The `examples/` folder contains small programs that show how you might use `arena-b` in real applications. Here is what each one does and why it can be faster than normal allocations.

### 7.1 Parser example (`parser_expr.rs`)

This example parses a simple math expression like `1 + 2 * (3 + 4)` and builds an **expression tree** in an `Arena`.

- In normal code, every node in the tree might be allocated with `Box` or `Vec`, one by one.
- With `Arena`, all the nodes for a single parse live in one arena and are freed together when you drop or reset that arena.

**Why this helps performance:** fewer calls into the system allocator and better cache locality when walking the tree.

### 7.2 Game loop / rendering example (`game_loop.rs`)

This simulates a game loop where each frame needs temporary data, such as positions of objects.

- Each frame calls `arena.scope(...)` and allocates a bunch of small values inside that scope.
- At the end of the frame, everything allocated in the scope is dropped at once.

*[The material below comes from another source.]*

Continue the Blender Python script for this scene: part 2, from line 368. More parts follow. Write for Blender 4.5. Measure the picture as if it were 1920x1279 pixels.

In a real rendering or game engine, this pattern means:

- You avoid thousands of small `malloc`/`free` calls every frame.
- You reduce memory fragmentation, which can otherwise cause stutters.
- You get more **predictable frame times**, because the allocator work per frame is very simple and repeatable.

### 7.3 Graph example with pools (`graph_pool.rs`)

This example builds a tiny graph using `Pool<Node>` and runs a breadth-first search.

- Each node is stored in a pool slot.
- When a `Pooled<Node>` is dropped, its slot is returned to the pool and reused later.

**Why this helps performance:** in long-running systems (servers, simulations, games), nodes come and go. A pool lets you **reuse memory for nodes** instead of constantly allocating and freeing, which reduces allocator pressure and keeps memory usage more stable.

### 7.4 String interning example (`string_intern.rs`)

This example stores many strings, but only wants one copy of each unique value.

- It uses an `Arena` to store the actual string data.
- It uses a `HashSet<&str>` to remember which string contents are already interned.

When you intern strings:

- You only allocate new memory when a **new unique string** appears.
- Comparisons between interned strings can be faster (pointer comparison or cheap hash) instead of comparing long byte sequences.

This pattern is common in compilers, scripting languages, and asset systems where the same names repeat often.